TASK:
Return only the count of lines in which the word "that" appears.

DATA SECTION:
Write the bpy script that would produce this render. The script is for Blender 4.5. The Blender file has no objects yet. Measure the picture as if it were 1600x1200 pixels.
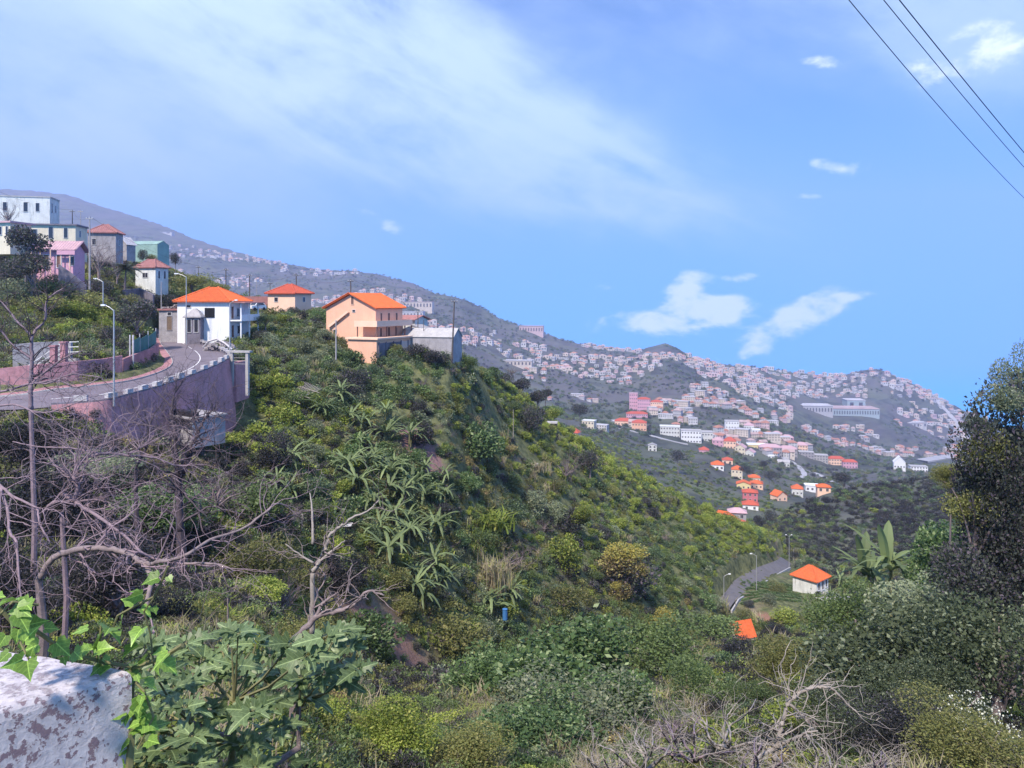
import bpy, math, random
import numpy as np
from mathutils import Vector, Matrix
R = math.radians
SC = bpy.context.scene
C = SC.collection
rng = np.random.default_rng(7)
random.seed(7)
F = 1200.0      # focal length in pixels of the 1600 x 1200 photograph
HZ = 470.0      # picture row of the true horizon
# ---------------------------------------------------------------- camera
cam_d = bpy.data.cameras.new('camera'); cam = bpy.data.objects.new('camera', cam_d); C.objects.link(cam)
cam_d.sensor_width = 36; cam_d.lens = 27.0; cam_d.clip_start = 0.1; cam_d.clip_end = 60000
cam_d.shift_y = -130 / 1600.0
cam.location = (0, 0, 0); cam.rotation_euler = (R(90), 0, 0)
SC.camera = cam
SC.view_settings.view_transform = 'Standard'; SC.view_settings.look = 'None'
SC.view_settings.gamma = 1; SC.view_settings.use_curve_mapping = False
SC.view_settings.exposure = 0.72
SC.cycles.volume_bounces = 1; SC.cycles.max_bounces = 5; SC.cycles.diffuse_bounces = 3
SC.cycles.glossy_bounces = 2; SC.cycles.transmission_bounces = 3; SC.cycles.transparent_max_bounces = 6
# ---------------------------------------------------------------- node expression helper
class E:
    nt = None
    def __init__(s, sock): s.s = sock
    @staticmethod
    def m(op, *a, clamp=False):
        n = E.nt.nodes.new('ShaderNodeMath'); n.operation = op; n.use_clamp = clamp
        for i, x in enumerate(a):
            if isinstance(x, E): E.nt.links.new(x.s, n.inputs[i])
            else: n.inputs[i].default_value = x
        return E(n.outputs[0])
    def __add__(a, b): return E.m('ADD', a, b)
    __radd__ = __add__
    def __sub__(a, b): return E.m('SUBTRACT', a, b)
    def __rsub__(a, b): return E.m('SUBTRACT', b, a)
    def __mul__(a, b): return E.m('MULTIPLY', a, b)
    __rmul__ = __mul__
    def __truediv__(a, b): return E.m('DIVIDE', a, b)
def emax(a, b): return E.m('MAXIMUM', a, b)
def emin(a, b): return E.m('MINIMUM', a, b)
def sat(a): return E.m('ADD', a, 0.0, clamp=True)
def smooth(a, lo, hi):
    n = E.nt.nodes.new('ShaderNodeMapRange'); n.interpolation_type = 'SMOOTHSTEP'
    E.nt.links.new(a.s, n.inputs[0]); n.inputs[1].default_value = lo; n.inputs[2].default_value = hi
    return E(n.outputs[0])
def comb(x, y, z):
    n = E.nt.nodes.new('ShaderNodeCombineXYZ')
    for i, v in enumerate((x, y, z)):
        if isinstance(v, E): E.nt.links.new(v.s, n.inputs[i])
        else: n.inputs[i].default_value = v
    return E(n.outputs[0])
def noise(vec, scale, detail=4, rough=0.55, dist=0.0):
    n = E.nt.nodes.new('ShaderNodeTexNoise'); n.inputs['Scale'].default_value = scale
    n.inputs['Detail'].default_value = detail; n.inputs['Roughness'].default_value = rough
    n.inputs['Distortion'].default_value = dist
    if vec is not None: E.nt.links.new(vec.s, n.inputs['Vector'])
    return E(n.outputs['Fac'])
def mixc(f, a, b, mode='MIX'):
    n = E.nt.nodes.new('ShaderNodeMix'); n.data_type = 'RGBA'; n.blend_type = mode
    for k, v in ((0, f), (6, a), (7, b)):
        if isinstance(v, E): E.nt.links.new(v.s, n.inputs[k])
        elif k == 0: n.inputs[0].default_value = v
        else: n.inputs[k].default_value = (*v, 1)
    return E(n.outputs[2])
# ---------------------------------------------------------------- world: hazy blue sky with drifting cloud
SUN_EL, SUN_AZ = 52, 205     # azimuth clockwise from +Y: behind the camera, to its left
world = bpy.data.worlds.new("World"); SC.world = world; world.use_nodes = True
nt = world.node_tree; E.nt = nt; nt.nodes.clear()
tc = nt.nodes.new('ShaderNodeTexCoord'); sp = nt.nodes.new('ShaderNodeSeparateXYZ')
nt.links.new(tc.outputs['Generated'], sp.inputs[0])
X, Y, Z = E(sp.outputs[0]), E(sp.outputs[1]), E(sp.outputs[2])
zz = smooth(Z, -0.25, 0.75) * 0.75 + 0.10
sky = nt.nodes.new('ShaderNodeTexSky'); sky.sky_type = 'NISHITA'; sky.sun_disc = False
sky.sun_elevation = R(SUN_EL); sky.sun_rotation = R(SUN_AZ); sky.altitude = 400; sky.air_density = 1.0
sky.dust_density = 0.3; sky.ozone_density = 3.0
nt.links.new(comb(X, Y, zz).s, sky.inputs[0])
base = mixc(1.0, E(sky.outputs[0]), (.42, 1.05, 1.45), 'MULTIPLY')
hor = smooth(Z, 0.45, -0.15)
base = mixc(hor * 0.8, base, (0.0, 3.7, 9.6))
az = E.m('ARCTAN2', X, Y); el = E.m('ARCSINE', Z)
def px_dir(px, py):
    return math.atan((px - 800) / F), math.atan((HZ - py) / math.hypot(F, px - 800))
def blob(px, py, wx, wy, rot):
    a0, e0 = px_dir(px, py); c, s_ = math.cos(R(rot)), math.sin(R(rot))
    u = (az - a0) * c - (el - e0) * s_; v = (az - a0) * s_ + (el - e0) * c
    d = (u * (F / wx)) * (u * (F / wx)) + (v * (F / wy)) * (v * (F / wy))
    return E.m('EXPONENT', d * -1.0)
c20, s20 = math.cos(R(24)), math.sin(R(24))
u = az * c20 - el * s20; v = az * s20 + el * c20
streak = noise(comb(u * 2.2, v * 8.0, 3.7), 1.6, 7, 0.6, 0.5)
streak2 = noise(comb(u * 5, v * 14.0, 9.1), 1.7, 6, 0.62, 0.3)
fluff = noise(comb(az * 3.0, el * 4.5, 1.3), 2.2, 9, 0.6, 0.3)
fine = noise(comb(az * 4.0, el * 7, 5.2), 4.5, 7, 0.6, 0.2)
puff = noise(comb(az * 9.0, el * 16.0, 2.2), 2.2, 8, 0.6, 0.2)
# the broad soft band, veils and the generic cover that goes on all round the sky
band = sat(blob(640, 110, 360, 150, 30) + blob(900, 265, 330, 75, 16) + blob(350, 20, 330, 150, 20) * 0.8)
veil = sat(blob(60, 60, 650, 300, 0) + blob(1150, -20, 300, 130, 0) * 0.5 + blob(1530, 30, 180, 110, 20) * 1.0 + blob(1180, 330, 240, 90, 30) * 0.3)
outside = smooth(E.m('ABSOLUTE', az), 0.62, 0.9); high = smooth(Z, 0.42, 0.6)
gen = emax(outside, high) * smooth(Z, 0.02, 0.3) * 0.6
cl = smooth(band * (streak * 1.5 + streak2 * .7 + fluff * 0.9 - 0.72) , 0.22, 1.05) * 0.85
cl2 = smooth((veil + gen) * (fluff * 1.1 + streak * 1.0 + streak2 * .4 - .45), 0.05, 0.95) * 0.8
small = sat(blob(1035, 498, 105, 22, -6) * 1.15 + blob(1080, 465, 38, 42, 0) * 1.0 + blob(1110, 485, 60, 20, -6) + blob(1215, 512, 92, 25, -30) * 1.15 + blob(1285, 476, 30, 26, -10) * 1.15
            + blob(1160, 434, 48, 9, -4) * .7 + blob(1320, 262, 50, 14, 10) * .75 + blob(1265, 307, 30, 6, 2) * .7 + blob(590, 342, 52, 15, 28) * .75
            + blob(1520, 85, 85, 38, -20) * .8 + blob(950, 448, 40, 9, 0) * .5 + blob(1345, 463, 55, 7, -8) * .6 + blob(1290, 98, 40, 12, 10) * .6)
cs = smooth(small * 0.75 + (puff - 0.5) * 1.9 * emin(small * 2.5, 1.0), 0.28, 0.8) * 0.97
cover = sat(1.0 - (1.0 - cl) * (1.0 - cl2) * (1.0 - cs))
skc = mixc(cl2, base, (4.5, 5.9, 8.2))
skc = mixc(cl, skc, (5.4, 6.9, 8.7))
skc = mixc(cs, skc, (9.0, 9.6, 10.2))
bg = nt.nodes.new('ShaderNodeBackground'); bg.inputs[1].default_value = 0.1
nt.links.new(skc.s, bg.inputs[0])
wo = nt.nodes.new('ShaderNodeOutputWorld'); nt.links.new(bg.outputs[0], wo.inputs[0])
# ---------------------------------------------------------------- sun through thin cloud
sd = bpy.data.lights.new('sun', 'SUN'); sun = bpy.data.objects.new('sun', sd); C.objects.link(sun)
sd.energy = 4.4; sd.angle = R(4); sd.color = (1.0, 0.90, 0.76)
_a = R(SUN_AZ); _e = R(SUN_EL)
sdir = Vector((math.sin(_a) * math.cos(_e), math.cos(_a) * math.cos(_e), math.sin(_e)))
sun.rotation_euler = sdir.to_track_quat('Z', 'Y').to_euler()

# ---------------------------------------------------------------- small helpers
def P(px, py, D): return Vector(((px - 800) / F * D, D, (HZ - py) / F * D))
def tag(o, label=None, cat=None, group=None, kind=None):
    if label: o['label'] = label
    if cat: o['category'] = cat
    if group: o['group'] = group
    if kind: o['kind'] = kind
    return o
def empty(name, loc, rz=0, label=None, cat=None, group=None):
    o = bpy.data.objects.new(name, None); C.objects.link(o); o.empty_display_size = .3
    o.location = loc; o.rotation_euler = (0, 0, rz)
    return tag(o, label, cat, group)
def copy_tree(o, parent=None):
    c = o.copy(); C.objects.link(c); c.parent = parent
    for ch in list(o.children): copy_tree(ch, c)
    return c
def mesh_np(name, V, faces, mat=None, smooth_=False, mi=None):
    me = bpy.data.meshes.new(name)
    if isinstance(faces, np.ndarray):
        n, k = faces.shape
        me.vertices.add(len(V)); me.vertices.foreach_set('co', np.asarray(V, np.float32).ravel())
        me.loops.add(n * k); me.loops.foreach_set('vertex_index', faces.astype(np.int32).ravel())
        me.polygons.add(n); me.polygons.foreach_set('loop_start', (np.arange(n) * k).astype(np.int32))
        me.update(calc_edges=True)
    else:
        me.from_pydata([tuple(v) for v in V], [], faces); me.update()
    if mat is not None:
        for m in (mat if isinstance(mat, (list, tuple)) else [mat]): me.materials.append(m)
    if smooth_: me.polygons.foreach_set('use_smooth', [True] * len(me.polygons))
    return me
def link(name, me, parent=None, loc=None, rz=None):
    o = bpy.data.objects.new(name, me); C.objects.link(o); o.parent = parent
    if loc is not None: o.location = loc
    if rz is not None: o.rotation_euler = (0, 0, rz)
    return o
class MB:
    """collects shapes for ONE mesh object"""
    def __init__(s): s.V = []; s.F = []
    def add(s, vs, fs):
        b = len(s.V); s.V += [tuple(v) for v in vs]; s.F += [tuple(i + b for i in f) for f in fs]; return s
    def box(s, x0, x1, y0, y1, z0, z1, rz=0, c=(0, 0, 0)):
        vs = [(x, y, z) for z in (z0, z1) for y in (y0, y1) for x in (x0, x1)]
        if rz or c != (0, 0, 0):
            cc, ss = math.cos(rz), math.sin(rz)
            vs = [(c[0] + x * cc - y * ss, c[1] + x * ss + y * cc, c[2] + z) for x, y, z in vs]
        return s.add(vs, [(0, 2, 3, 1), (4, 5, 7, 6), (0, 1, 5, 4), (2, 6, 7, 3), (0, 4, 6, 2), (1, 3, 7, 5)])
    def prism(s, poly, z0, z1):
        n = len(poly)
        vs = [(x, y, z0) for x, y in poly] + [(x, y, z1) for x, y in poly]
        return s.add(vs, [tuple(range(n - 1, -1, -1)), tuple(range(n, 2 * n))] + [(i, (i + 1) % n, n + (i + 1) % n, n + i) for i in range(n)])
    def slab(s, quad, t):
        q = [Vector(v) for v in quad]; n = (q[1] - q[0]).cross(q[-1] - q[0]).normalized() * t; k = len(q)
        return s.add(q + [v - n for v in q], [tuple(range(k)), tuple(range(2 * k - 1, k - 1, -1))] + [(i, k + i, k + (i + 1) % k, (i + 1) % k) for i in range(k)])
    def tube(s, pts, rad, k=5):
        pts = [Vector(p) for p in pts]; n = len(pts)
        if not isinstance(rad, (list, tuple)): rad = [rad] * n
        vs = []
        for i, p in enumerate(pts):
            t = (pts[min(i + 1, n - 1)] - pts[max(i - 1, 0)]).normalized()
            ref = Vector((0, 0, 1)) if abs(t.z) < .9 else Vector((1, 0, 0))
            a = t.cross(ref).normalized(); b = t.cross(a)
            for j in range(k):
                th = 2 * math.pi * j / k
                vs.append(p + (a * math.cos(th) + b * math.sin(th)) * rad[i])
        fs = [(i * k + j, i * k + (j + 1) % k, (i + 1) * k + (j + 1) % k, (i + 1) * k + j) for i in range(n - 1) for j in range(k)]
        fs += [tuple(range(k - 1, -1, -1)), tuple((n - 1) * k + j for j in range(k))]
        return s.add(vs, fs)
    def mesh(s, name, mat, sm=False): return mesh_np(name, s.V, s.F, mat, sm)
    def build(s, name, mat, parent=None, sm=False, loc=None, rz=None): return link(name, s.mesh(name, mat, sm), parent, loc, rz)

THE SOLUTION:
2